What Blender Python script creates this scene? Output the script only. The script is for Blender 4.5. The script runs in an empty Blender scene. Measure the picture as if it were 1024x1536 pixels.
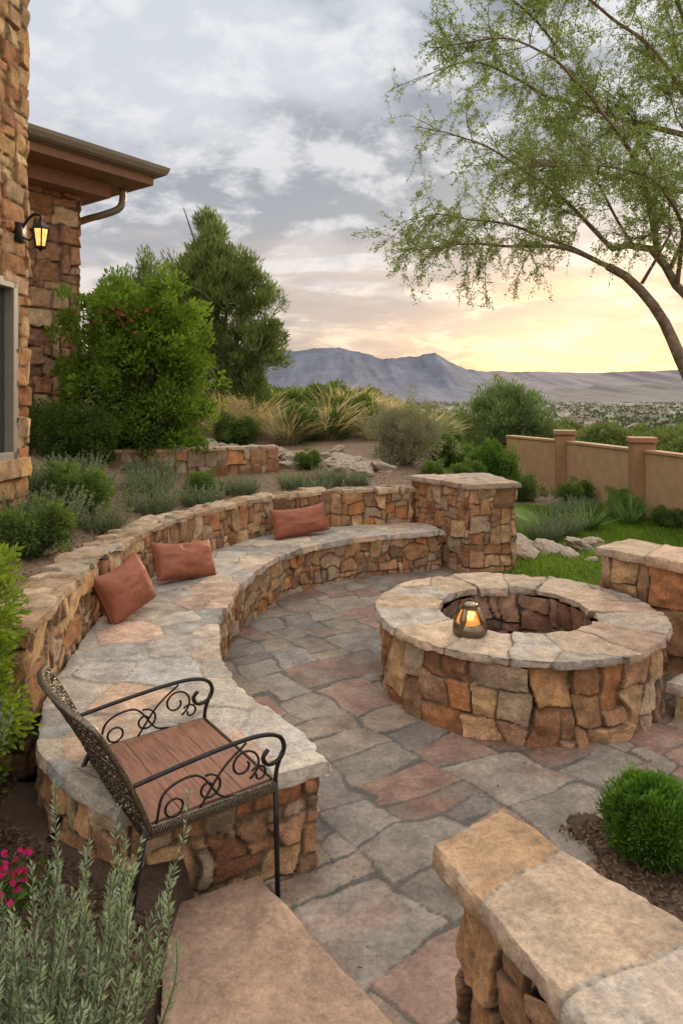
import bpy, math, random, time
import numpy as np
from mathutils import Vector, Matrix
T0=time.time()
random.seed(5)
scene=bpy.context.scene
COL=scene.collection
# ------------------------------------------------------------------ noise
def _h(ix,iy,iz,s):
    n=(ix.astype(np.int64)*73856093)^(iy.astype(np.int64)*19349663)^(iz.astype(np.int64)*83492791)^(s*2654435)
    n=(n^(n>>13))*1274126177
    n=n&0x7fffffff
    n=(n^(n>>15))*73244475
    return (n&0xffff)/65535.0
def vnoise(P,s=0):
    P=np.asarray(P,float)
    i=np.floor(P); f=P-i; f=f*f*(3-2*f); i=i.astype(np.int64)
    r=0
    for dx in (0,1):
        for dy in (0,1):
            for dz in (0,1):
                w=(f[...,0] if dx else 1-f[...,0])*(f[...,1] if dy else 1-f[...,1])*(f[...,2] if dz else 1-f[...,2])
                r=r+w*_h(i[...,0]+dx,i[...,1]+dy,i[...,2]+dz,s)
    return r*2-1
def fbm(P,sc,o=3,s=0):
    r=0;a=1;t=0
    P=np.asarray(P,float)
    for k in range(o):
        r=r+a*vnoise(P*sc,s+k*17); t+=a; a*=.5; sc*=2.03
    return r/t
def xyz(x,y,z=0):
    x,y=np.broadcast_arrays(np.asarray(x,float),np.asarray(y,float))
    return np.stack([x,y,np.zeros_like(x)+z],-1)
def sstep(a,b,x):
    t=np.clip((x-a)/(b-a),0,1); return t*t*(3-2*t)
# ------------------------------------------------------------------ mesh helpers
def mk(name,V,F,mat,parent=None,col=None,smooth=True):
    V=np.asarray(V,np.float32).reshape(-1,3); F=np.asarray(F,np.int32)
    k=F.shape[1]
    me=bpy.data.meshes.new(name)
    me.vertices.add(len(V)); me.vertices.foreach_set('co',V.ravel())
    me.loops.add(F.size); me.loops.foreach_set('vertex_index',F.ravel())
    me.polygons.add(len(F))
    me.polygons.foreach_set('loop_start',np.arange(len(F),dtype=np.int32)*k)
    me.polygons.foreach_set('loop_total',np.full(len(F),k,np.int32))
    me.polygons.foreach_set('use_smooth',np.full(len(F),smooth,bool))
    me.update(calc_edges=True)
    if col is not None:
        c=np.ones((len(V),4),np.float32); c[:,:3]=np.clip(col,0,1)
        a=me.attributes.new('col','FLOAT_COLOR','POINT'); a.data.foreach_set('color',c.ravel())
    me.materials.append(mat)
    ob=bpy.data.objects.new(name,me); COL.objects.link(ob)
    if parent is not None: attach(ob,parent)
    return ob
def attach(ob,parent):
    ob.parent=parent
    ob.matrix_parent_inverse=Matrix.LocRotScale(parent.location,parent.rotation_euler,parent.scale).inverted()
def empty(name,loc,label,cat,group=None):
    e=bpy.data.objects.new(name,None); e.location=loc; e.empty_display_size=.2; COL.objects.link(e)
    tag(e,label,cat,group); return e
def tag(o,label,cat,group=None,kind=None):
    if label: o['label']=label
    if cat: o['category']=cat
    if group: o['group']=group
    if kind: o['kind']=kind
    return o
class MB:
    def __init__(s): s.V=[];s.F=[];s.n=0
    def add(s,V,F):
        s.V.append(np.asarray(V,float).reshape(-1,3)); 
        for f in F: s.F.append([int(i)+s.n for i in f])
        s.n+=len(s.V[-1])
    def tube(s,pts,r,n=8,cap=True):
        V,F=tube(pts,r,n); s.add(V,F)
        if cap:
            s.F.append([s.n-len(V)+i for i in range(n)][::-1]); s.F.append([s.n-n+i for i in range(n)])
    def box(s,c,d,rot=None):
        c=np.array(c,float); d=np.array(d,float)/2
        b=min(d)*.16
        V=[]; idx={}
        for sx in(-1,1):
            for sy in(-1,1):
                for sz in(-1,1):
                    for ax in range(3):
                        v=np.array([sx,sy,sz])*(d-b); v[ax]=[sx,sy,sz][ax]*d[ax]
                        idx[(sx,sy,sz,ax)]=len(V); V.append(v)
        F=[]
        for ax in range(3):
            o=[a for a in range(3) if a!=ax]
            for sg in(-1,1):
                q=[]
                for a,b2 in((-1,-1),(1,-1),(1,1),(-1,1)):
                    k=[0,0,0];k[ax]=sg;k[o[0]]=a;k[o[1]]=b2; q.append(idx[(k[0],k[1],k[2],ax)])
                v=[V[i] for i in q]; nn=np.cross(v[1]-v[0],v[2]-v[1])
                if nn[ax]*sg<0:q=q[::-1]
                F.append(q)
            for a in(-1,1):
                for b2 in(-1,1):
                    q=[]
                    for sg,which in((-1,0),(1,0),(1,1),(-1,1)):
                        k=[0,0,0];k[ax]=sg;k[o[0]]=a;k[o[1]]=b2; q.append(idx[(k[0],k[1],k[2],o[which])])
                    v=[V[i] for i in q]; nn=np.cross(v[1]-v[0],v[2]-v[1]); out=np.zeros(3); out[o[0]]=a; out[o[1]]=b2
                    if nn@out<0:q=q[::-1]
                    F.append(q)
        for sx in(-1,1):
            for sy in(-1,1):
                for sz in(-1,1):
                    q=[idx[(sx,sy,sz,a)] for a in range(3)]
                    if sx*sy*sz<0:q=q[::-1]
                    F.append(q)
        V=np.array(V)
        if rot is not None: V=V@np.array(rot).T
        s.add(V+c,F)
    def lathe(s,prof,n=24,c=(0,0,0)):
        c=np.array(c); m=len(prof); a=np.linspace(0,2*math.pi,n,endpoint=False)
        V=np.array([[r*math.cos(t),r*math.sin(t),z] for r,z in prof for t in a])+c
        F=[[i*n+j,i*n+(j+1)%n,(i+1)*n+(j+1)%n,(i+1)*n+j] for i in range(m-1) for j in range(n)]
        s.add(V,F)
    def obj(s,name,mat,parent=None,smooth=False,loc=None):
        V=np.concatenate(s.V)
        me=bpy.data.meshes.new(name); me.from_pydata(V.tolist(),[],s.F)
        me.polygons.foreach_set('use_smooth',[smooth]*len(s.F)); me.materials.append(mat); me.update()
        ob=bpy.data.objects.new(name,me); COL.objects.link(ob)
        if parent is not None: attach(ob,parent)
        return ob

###

(What is required) Copy out each line exactly, without the pictures.

(Finished task)
What Blender Python script creates this scene? Output the script only. The script is for Blender 4.5. The script runs in an empty Blender scene. Measure the picture as if it were 1024x1536 pixels.
import bpy, math, random, time
import numpy as np
from mathutils import Vector, Matrix
T0=time.time()
random.seed(5)
scene=bpy.context.scene
COL=scene.collection
# ------------------------------------------------------------------ noise
def _h(ix,iy,iz,s):
    n=(ix.astype(np.int64)*73856093)^(iy.astype(np.int64)*19349663)^(iz.astype(np.int64)*83492791)^(s*2654435)
    n=(n^(n>>13))*1274126177
    n=n&0x7fffffff
    n=(n^(n>>15))*73244475
    return (n&0xffff)/65535.0
def vnoise(P,s=0):
    P=np.asarray(P,float)
    i=np.floor(P); f=P-i; f=f*f*(3-2*f); i=i.astype(np.int64)
    r=0
    for dx in (0,1):
        for dy in (0,1):
            for dz in (0,1):
                w=(f[...,0] if dx else 1-f[...,0])*(f[...,1] if dy else 1-f[...,1])*(f[...,2] if dz else 1-f[...,2])
                r=r+w*_h(i[...,0]+dx,i[...,1]+dy,i[...,2]+dz,s)
    return r*2-1
def fbm(P,sc,o=3,s=0):
    r=0;a=1;t=0
    P=np.asarray(P,float)
    for k in range(o):
        r=r+a*vnoise(P*sc,s+k*17); t+=a; a*=.5; sc*=2.03
    return r/t
def xyz(x,y,z=0):
    x,y=np.broadcast_arrays(np.asarray(x,float),np.asarray(y,float))
    return np.stack([x,y,np.zeros_like(x)+z],-1)
def sstep(a,b,x):
    t=np.clip((x-a)/(b-a),0,1); return t*t*(3-2*t)
# ------------------------------------------------------------------ mesh helpers
def mk(name,V,F,mat,parent=None,col=None,smooth=True):
    V=np.asarray(V,np.float32).reshape(-1,3); F=np.asarray(F,np.int32)
    k=F.shape[1]
    me=bpy.data.meshes.new(name)
    me.vertices.add(len(V)); me.vertices.foreach_set('co',V.ravel())
    me.loops.add(F.size); me.loops.foreach_set('vertex_index',F.ravel())
    me.polygons.add(len(F))
    me.polygons.foreach_set('loop_start',np.arange(len(F),dtype=np.int32)*k)
    me.polygons.foreach_set('loop_total',np.full(len(F),k,np.int32))
    me.polygons.foreach_set('use_smooth',np.full(len(F),smooth,bool))
    me.update(calc_edges=True)
    if col is not None:
        c=np.ones((len(V),4),np.float32); c[:,:3]=np.clip(col,0,1)
        a=me.attributes.new('col','FLOAT_COLOR','POINT'); a.data.foreach_set('color',c.ravel())
    me.materials.append(mat)
    ob=bpy.data.objects.new(name,me); COL.objects.link(ob)
    if parent is not None: attach(ob,parent)
    return ob
def attach(ob,parent):
    ob.parent=parent
    ob.matrix_parent_inverse=Matrix.LocRotScale(parent.location,parent.rotation_euler,parent.scale).inverted()
def empty(name,loc,label,cat,group=None):
    e=bpy.data.objects.new(name,None); e.location=loc; e.empty_display_size=.2; COL.objects.link(e)
    tag(e,label,cat,group); return e
def tag(o,label,cat,group=None,kind=None):
    if label: o['label']=label
    if cat: o['category']=cat
    if group: o['group']=group
    if kind: o['kind']=kind
    return o
class MB:
    def __init__(s): s.V=[];s.F=[];s.n=0
    def add(s,V,F):
        s.V.append(np.asarray(V,float).reshape(-1,3)); 
        for f in F: s.F.append([int(i)+s.n for i in f])
        s.n+=len(s.V[-1])
    def tube(s,pts,r,n=8,cap=True):
        V,F=tube(pts,r,n); s.add(V,F)
        if cap:
            s.F.append([s.n-len(V)+i for i in range(n)][::-1]); s.F.append([s.n-n+i for i in range(n)])
    def box(s,c,d,rot=None):
        c=np.array(c,float); d=np.array(d,float)/2
        b=min(d)*.16
        V=[]; idx={}
        for sx in(-1,1):
            for sy in(-1,1):
                for sz in(-1,1):
                    for ax in range(3):
                        v=np.array([sx,sy,sz])*(d-b); v[ax]=[sx,sy,sz][ax]*d[ax]
                        idx[(sx,sy,sz,ax)]=len(V); V.append(v)
        F=[]
        for ax in range(3):
            o=[a for a in range(3) if a!=ax]
            for sg in(-1,1):
                q=[]
                for a,b2 in((-1,-1),(1,-1),(1,1),(-1,1)):
                    k=[0,0,0];k[ax]=sg;k[o[0]]=a;k[o[1]]=b2; q.append(idx[(k[0],k[1],k[2],ax)])
                v=[V[i] for i in q]; nn=np.cross(v[1]-v[0],v[2]-v[1])
                if nn[ax]*sg<0:q=q[::-1]
                F.append(q)
            for a in(-1,1):
                for b2 in(-1,1):
                    q=[]
                    for sg,which in((-1,0),(1,0),(1,1),(-1,1)):
                        k=[0,0,0];k[ax]=sg;k[o[0]]=a;k[o[1]]=b2; q.append(idx[(k[0],k[1],k[2],o[which])])
                    v=[V[i] for i in q]; nn=np.cross(v[1]-v[0],v[2]-v[1]); out=np.zeros(3); out[o[0]]=a; out[o[1]]=b2
                    if nn@out<0:q=q[::-1]
                    F.append(q)
        for sx in(-1,1):
            for sy in(-1,1):
                for sz in(-1,1):
                    q=[idx[(sx,sy,sz,a)] for a in range(3)]
                    if sx*sy*sz<0:q=q[::-1]
                    F.append(q)
        V=np.array(V)
        if rot is not None: V=V@np.array(rot).T
        s.add(V+c,F)
    def lathe(s,prof,n=24,c=(0,0,0)):
        c=np.array(c); m=len(prof); a=np.linspace(0,2*math.pi,n,endpoint=False)
        V=np.array([[r*math.cos(t),r*math.sin(t),z] for r,z in prof for t in a])+c
        F=[[i*n+j,i*n+(j+1)%n,(i+1)*n+(j+1)%n,(i+1)*n+j] for i in range(m-1) for j in range(n)]
        s.add(V,F)
    def obj(s,name,mat,parent=None,smooth=False,loc=None):
        V=np.concatenate(s.V)
        me=bpy.data.meshes.new(name); me.from_pydata(V.tolist(),[],s.F)
        me.polygons.foreach_set('use_smooth',[smooth]*len(s.F)); me.materials.append(mat); me.update()
        ob=bpy.data.objects.new(name,me); COL.objects.link(ob)
        if parent is not None: attach(ob,parent)
        return ob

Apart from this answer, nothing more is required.